→ The task
Please give the listing again in its entirety, exactly as written.

→ Information shown
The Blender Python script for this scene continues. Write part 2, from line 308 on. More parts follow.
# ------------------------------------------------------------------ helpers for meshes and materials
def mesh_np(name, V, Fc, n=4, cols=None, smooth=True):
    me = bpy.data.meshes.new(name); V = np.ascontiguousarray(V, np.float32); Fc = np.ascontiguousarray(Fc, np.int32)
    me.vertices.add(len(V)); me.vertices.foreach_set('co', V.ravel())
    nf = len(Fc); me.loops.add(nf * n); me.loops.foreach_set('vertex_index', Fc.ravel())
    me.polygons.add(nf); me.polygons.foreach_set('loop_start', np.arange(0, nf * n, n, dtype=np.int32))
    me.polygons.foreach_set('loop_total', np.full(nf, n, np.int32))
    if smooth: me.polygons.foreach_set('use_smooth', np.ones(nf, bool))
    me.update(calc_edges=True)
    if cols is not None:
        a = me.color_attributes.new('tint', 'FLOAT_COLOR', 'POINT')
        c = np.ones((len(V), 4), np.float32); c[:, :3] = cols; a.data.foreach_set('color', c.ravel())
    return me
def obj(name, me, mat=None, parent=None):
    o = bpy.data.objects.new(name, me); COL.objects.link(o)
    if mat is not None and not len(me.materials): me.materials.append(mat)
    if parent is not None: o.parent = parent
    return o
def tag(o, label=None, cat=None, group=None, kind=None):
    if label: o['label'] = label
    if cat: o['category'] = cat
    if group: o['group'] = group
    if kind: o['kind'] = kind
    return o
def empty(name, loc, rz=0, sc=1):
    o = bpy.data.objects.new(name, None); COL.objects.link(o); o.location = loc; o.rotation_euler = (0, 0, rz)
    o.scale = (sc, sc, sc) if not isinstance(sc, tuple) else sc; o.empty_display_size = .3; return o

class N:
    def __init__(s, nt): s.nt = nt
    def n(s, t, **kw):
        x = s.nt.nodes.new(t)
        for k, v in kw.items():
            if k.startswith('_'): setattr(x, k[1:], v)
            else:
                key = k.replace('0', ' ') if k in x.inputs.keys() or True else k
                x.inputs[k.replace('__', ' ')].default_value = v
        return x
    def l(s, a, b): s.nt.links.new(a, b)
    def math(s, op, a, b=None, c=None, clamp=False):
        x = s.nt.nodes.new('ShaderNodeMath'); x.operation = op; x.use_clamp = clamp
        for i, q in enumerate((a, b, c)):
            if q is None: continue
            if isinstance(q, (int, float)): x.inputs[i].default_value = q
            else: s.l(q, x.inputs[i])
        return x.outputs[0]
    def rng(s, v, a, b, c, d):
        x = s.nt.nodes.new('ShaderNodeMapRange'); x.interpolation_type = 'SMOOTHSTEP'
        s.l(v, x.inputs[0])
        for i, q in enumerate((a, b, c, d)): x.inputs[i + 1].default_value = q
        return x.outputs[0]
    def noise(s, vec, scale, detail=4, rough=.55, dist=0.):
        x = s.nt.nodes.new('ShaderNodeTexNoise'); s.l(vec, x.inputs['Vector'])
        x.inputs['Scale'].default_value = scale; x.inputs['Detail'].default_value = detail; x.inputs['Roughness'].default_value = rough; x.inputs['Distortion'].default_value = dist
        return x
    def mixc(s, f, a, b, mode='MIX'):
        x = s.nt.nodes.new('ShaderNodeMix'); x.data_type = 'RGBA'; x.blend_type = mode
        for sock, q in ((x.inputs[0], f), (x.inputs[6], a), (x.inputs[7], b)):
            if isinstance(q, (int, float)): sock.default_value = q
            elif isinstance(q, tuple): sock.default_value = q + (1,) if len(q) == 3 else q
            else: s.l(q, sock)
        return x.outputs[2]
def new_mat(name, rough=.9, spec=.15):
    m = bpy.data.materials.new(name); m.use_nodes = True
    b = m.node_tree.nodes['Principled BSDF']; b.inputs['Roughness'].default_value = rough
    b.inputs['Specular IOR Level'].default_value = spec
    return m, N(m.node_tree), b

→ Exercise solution
The Blender Python script for this scene continues. Write part 2, from line 308 on. More parts follow.
# ------------------------------------------------------------------ helpers for meshes and materials
def mesh_np(name, V, Fc, n=4, cols=None, smooth=True):
    me = bpy.data.meshes.new(name); V = np.ascontiguousarray(V, np.float32); Fc = np.ascontiguousarray(Fc, np.int32)
    me.vertices.add(len(V)); me.vertices.foreach_set('co', V.ravel())
    nf = len(Fc); me.loops.add(nf * n); me.loops.foreach_set('vertex_index', Fc.ravel())
    me.polygons.add(nf); me.polygons.foreach_set('loop_start', np.arange(0, nf * n, n, dtype=np.int32))
    me.polygons.foreach_set('loop_total', np.full(nf, n, np.int32))
    if smooth: me.polygons.foreach_set('use_smooth', np.ones(nf, bool))
    me.update(calc_edges=True)
    if cols is not None:
        a = me.color_attributes.new('tint', 'FLOAT_COLOR', 'POINT')
        c = np.ones((len(V), 4), np.float32); c[:, :3] = cols; a.data.foreach_set('color', c.ravel())
    return me
def obj(name, me, mat=None, parent=None):
    o = bpy.data.objects.new(name, me); COL.objects.link(o)
    if mat is not None and not len(me.materials): me.materials.append(mat)
    if parent is not None: o.parent = parent
    return o
def tag(o, label=None, cat=None, group=None, kind=None):
    if label: o['label'] = label
    if cat: o['category'] = cat
    if group: o['group'] = group
    if kind: o['kind'] = kind
    return o
def empty(name, loc, rz=0, sc=1):
    o = bpy.data.objects.new(name, None); COL.objects.link(o); o.location = loc; o.rotation_euler = (0, 0, rz)
    o.scale = (sc, sc, sc) if not isinstance(sc, tuple) else sc; o.empty_display_size = .3; return o

class N:
    def __init__(s, nt): s.nt = nt
    def n(s, t, **kw):
        x = s.nt.nodes.new(t)
        for k, v in kw.items():
            if k.startswith('_'): setattr(x, k[1:], v)
            else:
                key = k.replace('0', ' ') if k in x.inputs.keys() or True else k
                x.inputs[k.replace('__', ' ')].default_value = v
        return x
    def l(s, a, b): s.nt.links.new(a, b)
    def math(s, op, a, b=None, c=None, clamp=False):
        x = s.nt.nodes.new('ShaderNodeMath'); x.operation = op; x.use_clamp = clamp
        for i, q in enumerate((a, b, c)):
            if q is None: continue
            if isinstance(q, (int, float)): x.inputs[i].default_value = q
            else: s.l(q, x.inputs[i])
        return x.outputs[0]
    def rng(s, v, a, b, c, d):
        x = s.nt.nodes.new('ShaderNodeMapRange'); x.interpolation_type = 'SMOOTHSTEP'
        s.l(v, x.inputs[0])
        for i, q in enumerate((a, b, c, d)): x.inputs[i + 1].default_value = q
        return x.outputs[0]
    def noise(s, vec, scale, detail=4, rough=.55, dist=0.):
        x = s.nt.nodes.new('ShaderNodeTexNoise'); s.l(vec, x.inputs['Vector'])
        x.inputs['Scale'].default_value = scale; x.inputs['Detail'].default_value = detail; x.inputs['Roughness'].default_value = rough; x.inputs['Distortion'].default_value = dist
        return x
    def mixc(s, f, a, b, mode='MIX'):
        x = s.nt.nodes.new('ShaderNodeMix'); x.data_type = 'RGBA'; x.blend_type = mode
        for sock, q in ((x.inputs[0], f), (x.inputs[6], a), (x.inputs[7], b)):
            if isinstance(q, (int, float)): sock.default_value = q
            elif isinstance(q, tuple): sock.default_value = q + (1,) if len(q) == 3 else q
            else: s.l(q, sock)
        return x.outputs[2]
def new_mat(name, rough=.9, spec=.15):
    m = bpy.data.materials.new(name); m.use_nodes = True
    b = m.node_tree.nodes['Principled BSDF']; b.inputs['Roughness'].default_value = rough
    b.inputs['Specular IOR Level'].default_value = spec
    return m, N(m.node_tree), b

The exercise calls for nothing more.